Las navidades donde mi abuela Susana siempre fueron una locura. La casa, enorme de tan llena, parecía un hormiguero humano. Doce hijos, cincuenta nietos, y cada uno con su propio drama, pero todos juntos, como si el mundo se fuera a acabar y la única salvación fuera ese tamal que mi abuela cocinaba con manos santas. Mi tía Rosa decía que esos tamales tenían magia, y yo le creía. Pero antes de que la comida llegara, el preludio eran dos o tres aguardientes que mi papá y mis tíos bajaban con cada grito de combate, aplaudiendo la danza de mi papá, “El negrito chocholeador,” quien hacía gala de su destreza en la pista de baile. Yo me sonrojaba, como si todos me estuvieran mirando a mí, y no a mi padre.
La sala se convertía en un festival improvisado, con música a todo volumen. Esa vieja radiola de mi abuela sonaba como una tromba, soltando clásicos de Afrosound. Y yo, con mis ocho años, me metía en el baile. Ahí estaba mi tía Hilda, con su vestido de flores, riéndose a carcajadas, tirando pasos como si el mundo le fuera a dar una medalla por cada vuelta. Me llamaba, "¡Vení, bailá conmigo!", y no había opción. Me llevaba a la pista, y aunque apenas llegaba a su cintura, me dejaba llevar por la música, mientras el resto de la familia hacía barra. "¡A ver, Jaimito, que saque a bailar a la Esperancita! ¡Y Héctor, salí de la cocina!", gritaban entre risas. El aguardiente aparecía de todos los rincones porque alguien ya había gritado: “¡Mucho verano!”
Afuera, el sonido de "Tiro al blanco" acompañaba como una banda sonora en esa película que guardo en la memoria, coloreada por mi imaginación.
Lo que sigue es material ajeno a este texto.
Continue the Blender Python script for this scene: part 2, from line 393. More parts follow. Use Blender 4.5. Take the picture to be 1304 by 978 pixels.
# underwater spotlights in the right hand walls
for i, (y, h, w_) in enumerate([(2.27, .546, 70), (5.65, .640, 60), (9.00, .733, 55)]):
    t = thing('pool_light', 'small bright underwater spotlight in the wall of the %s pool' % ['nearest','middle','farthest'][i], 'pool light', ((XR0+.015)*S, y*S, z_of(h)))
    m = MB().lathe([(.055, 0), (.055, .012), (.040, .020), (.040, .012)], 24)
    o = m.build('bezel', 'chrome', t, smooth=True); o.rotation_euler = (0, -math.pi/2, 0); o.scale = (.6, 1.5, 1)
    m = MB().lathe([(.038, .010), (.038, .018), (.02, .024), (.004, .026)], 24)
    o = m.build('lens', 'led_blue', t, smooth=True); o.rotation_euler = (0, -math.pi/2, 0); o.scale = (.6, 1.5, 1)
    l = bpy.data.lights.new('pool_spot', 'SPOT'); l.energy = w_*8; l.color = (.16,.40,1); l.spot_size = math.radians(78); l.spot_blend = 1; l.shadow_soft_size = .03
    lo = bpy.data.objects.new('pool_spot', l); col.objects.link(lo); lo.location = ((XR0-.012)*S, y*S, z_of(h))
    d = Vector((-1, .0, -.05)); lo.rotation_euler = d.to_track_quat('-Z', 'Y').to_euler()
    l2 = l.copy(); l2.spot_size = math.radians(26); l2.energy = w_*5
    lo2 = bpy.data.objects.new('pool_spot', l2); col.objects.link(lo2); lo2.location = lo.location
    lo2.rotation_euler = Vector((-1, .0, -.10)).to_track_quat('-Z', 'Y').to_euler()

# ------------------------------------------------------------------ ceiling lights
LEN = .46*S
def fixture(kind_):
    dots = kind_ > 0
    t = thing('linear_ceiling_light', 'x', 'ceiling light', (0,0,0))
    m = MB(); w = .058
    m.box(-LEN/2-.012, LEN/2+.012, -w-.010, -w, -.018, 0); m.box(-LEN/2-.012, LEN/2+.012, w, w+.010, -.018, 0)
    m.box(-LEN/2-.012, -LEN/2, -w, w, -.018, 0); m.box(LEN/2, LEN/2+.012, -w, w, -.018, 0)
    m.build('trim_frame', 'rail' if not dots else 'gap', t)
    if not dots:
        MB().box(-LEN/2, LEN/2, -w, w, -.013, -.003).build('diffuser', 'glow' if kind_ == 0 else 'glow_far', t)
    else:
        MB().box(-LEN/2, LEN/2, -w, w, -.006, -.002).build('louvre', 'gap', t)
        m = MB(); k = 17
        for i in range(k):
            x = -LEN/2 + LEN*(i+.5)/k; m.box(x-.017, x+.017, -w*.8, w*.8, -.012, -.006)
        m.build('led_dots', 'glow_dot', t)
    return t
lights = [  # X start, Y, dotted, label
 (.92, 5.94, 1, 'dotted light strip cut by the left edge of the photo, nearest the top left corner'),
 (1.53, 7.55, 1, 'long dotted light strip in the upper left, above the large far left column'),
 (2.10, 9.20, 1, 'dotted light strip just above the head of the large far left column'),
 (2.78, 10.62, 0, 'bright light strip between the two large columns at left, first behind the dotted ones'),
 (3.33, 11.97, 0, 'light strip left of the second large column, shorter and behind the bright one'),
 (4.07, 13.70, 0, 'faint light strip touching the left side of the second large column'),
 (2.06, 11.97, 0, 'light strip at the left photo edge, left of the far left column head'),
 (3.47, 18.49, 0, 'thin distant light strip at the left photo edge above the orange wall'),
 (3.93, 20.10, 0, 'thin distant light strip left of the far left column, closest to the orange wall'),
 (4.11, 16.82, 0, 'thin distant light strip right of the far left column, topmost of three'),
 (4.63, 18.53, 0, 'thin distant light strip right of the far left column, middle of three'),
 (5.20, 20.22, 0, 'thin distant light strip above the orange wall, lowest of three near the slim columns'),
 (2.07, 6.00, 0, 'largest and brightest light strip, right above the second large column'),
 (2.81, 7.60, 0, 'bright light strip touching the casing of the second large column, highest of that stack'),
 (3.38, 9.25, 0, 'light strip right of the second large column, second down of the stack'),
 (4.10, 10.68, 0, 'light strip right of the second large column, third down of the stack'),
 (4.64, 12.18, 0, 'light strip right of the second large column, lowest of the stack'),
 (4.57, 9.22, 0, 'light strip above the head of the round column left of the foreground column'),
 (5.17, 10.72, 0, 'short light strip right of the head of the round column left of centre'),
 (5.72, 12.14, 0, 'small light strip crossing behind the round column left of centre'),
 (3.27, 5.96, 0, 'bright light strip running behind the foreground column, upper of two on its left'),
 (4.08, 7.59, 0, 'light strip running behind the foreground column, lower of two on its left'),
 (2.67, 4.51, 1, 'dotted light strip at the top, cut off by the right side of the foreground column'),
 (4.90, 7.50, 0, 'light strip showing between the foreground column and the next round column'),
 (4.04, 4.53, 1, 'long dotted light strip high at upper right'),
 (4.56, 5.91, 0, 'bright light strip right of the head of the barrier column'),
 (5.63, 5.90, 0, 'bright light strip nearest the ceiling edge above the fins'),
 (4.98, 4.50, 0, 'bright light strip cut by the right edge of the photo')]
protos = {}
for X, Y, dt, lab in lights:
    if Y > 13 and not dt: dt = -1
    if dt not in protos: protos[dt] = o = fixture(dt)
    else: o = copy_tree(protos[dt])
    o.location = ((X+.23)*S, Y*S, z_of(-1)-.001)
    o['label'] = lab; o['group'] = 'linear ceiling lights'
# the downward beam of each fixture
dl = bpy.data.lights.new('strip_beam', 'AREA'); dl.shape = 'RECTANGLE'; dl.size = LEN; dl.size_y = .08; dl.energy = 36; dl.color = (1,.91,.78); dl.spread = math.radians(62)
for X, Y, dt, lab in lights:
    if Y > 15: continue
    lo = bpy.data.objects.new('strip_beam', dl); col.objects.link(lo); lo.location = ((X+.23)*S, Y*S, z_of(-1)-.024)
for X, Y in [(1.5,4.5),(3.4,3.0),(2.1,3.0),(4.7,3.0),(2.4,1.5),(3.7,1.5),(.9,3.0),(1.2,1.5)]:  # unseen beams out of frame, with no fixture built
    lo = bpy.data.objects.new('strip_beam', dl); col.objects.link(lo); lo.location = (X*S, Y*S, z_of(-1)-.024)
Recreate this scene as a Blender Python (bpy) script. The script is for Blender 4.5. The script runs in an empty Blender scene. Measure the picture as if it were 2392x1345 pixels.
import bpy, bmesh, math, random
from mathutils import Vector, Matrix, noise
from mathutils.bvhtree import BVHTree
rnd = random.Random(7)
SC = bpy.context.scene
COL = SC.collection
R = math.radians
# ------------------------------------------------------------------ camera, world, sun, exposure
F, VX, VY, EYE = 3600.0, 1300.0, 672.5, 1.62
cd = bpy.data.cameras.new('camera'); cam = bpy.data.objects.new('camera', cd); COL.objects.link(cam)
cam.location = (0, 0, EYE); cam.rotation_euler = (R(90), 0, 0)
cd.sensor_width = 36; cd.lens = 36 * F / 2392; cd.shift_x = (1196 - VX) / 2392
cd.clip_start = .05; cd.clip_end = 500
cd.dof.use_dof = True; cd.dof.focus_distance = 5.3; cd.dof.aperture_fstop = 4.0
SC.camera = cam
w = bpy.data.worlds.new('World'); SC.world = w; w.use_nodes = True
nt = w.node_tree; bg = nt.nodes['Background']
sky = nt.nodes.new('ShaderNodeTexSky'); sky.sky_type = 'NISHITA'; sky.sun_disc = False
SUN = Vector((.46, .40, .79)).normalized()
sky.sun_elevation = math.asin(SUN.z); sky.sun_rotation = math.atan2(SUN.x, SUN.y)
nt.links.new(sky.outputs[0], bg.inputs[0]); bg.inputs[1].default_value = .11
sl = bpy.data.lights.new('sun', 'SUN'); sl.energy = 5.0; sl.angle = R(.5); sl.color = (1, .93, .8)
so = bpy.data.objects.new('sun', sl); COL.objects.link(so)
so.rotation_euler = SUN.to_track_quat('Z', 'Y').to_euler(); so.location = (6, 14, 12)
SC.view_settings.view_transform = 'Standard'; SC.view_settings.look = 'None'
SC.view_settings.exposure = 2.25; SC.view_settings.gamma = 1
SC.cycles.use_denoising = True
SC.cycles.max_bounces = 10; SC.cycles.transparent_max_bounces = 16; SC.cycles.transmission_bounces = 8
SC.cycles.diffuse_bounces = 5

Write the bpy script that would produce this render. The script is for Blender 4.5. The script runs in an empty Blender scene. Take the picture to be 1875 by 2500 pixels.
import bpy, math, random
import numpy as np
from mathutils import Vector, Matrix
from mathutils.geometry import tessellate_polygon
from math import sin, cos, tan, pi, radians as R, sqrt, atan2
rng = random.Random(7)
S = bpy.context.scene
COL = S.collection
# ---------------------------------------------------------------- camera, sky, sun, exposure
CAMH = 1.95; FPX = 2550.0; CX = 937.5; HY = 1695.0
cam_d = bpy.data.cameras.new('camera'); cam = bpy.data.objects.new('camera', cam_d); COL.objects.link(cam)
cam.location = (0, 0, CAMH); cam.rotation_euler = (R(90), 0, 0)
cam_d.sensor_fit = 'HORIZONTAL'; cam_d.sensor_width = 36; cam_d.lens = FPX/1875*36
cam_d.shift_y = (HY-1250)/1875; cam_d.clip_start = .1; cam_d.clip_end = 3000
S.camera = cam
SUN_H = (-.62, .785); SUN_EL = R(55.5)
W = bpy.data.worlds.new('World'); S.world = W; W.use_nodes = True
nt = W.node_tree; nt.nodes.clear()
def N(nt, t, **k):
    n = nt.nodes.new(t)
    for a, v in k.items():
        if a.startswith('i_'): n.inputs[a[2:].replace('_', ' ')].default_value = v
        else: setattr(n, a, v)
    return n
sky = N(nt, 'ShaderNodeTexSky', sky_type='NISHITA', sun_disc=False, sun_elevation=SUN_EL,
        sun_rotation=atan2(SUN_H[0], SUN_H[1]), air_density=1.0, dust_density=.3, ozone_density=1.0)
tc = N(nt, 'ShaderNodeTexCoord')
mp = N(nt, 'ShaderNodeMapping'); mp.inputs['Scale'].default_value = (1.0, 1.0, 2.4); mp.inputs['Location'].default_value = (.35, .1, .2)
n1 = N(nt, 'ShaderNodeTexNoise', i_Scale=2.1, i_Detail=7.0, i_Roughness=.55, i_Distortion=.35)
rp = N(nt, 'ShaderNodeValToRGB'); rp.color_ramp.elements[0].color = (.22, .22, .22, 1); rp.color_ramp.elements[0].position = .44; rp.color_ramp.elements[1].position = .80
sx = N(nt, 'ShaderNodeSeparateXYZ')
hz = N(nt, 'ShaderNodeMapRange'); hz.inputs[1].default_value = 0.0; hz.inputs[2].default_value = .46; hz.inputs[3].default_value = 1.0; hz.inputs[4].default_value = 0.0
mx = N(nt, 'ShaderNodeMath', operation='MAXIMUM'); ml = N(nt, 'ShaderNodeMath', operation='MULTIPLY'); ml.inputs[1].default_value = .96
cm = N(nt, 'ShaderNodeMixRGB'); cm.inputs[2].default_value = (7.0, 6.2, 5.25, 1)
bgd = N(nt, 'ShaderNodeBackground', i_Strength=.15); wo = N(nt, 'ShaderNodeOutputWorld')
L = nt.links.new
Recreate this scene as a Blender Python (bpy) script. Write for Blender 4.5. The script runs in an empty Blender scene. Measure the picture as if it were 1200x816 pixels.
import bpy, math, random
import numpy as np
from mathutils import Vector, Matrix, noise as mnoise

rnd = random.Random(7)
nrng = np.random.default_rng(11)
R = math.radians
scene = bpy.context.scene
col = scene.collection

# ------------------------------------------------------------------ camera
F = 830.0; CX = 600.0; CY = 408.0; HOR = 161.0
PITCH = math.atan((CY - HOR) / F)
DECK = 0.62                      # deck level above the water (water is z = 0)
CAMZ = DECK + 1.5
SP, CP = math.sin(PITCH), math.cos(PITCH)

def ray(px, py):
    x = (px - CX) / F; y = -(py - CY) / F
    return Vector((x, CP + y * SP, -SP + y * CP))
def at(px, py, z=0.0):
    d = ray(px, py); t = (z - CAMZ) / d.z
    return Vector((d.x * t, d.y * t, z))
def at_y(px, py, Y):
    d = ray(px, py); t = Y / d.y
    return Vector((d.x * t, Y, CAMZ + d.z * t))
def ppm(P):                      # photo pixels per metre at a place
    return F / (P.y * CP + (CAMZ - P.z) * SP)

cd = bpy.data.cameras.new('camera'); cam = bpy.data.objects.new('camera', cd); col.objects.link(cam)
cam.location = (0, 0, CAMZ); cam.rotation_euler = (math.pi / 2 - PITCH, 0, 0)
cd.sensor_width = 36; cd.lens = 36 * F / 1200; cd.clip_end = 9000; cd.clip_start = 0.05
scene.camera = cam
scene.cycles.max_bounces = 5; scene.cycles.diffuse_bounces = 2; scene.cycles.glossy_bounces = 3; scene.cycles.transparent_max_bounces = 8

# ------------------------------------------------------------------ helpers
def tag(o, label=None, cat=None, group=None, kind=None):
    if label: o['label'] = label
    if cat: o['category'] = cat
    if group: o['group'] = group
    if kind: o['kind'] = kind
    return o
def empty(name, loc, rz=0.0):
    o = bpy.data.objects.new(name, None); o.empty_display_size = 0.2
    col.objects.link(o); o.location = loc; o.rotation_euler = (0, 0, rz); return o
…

Los tíos competían para ver quién soltaba el mejor chiste, y cada uno hacía reír a carcajadas a los demás, cada broma terminaba con un grito de euforia. Pero a mí lo único que me importaba era seguir el ritmo, las vueltas con mi tía, el sonido de la cumbia mezclado con las risas y el aroma de los tamales. Esa era la esencia de la navidad: el caos, el calor humano, y yo, niño de ocho años, siendo el rey de la pista, aunque solo fuera por unos minutos.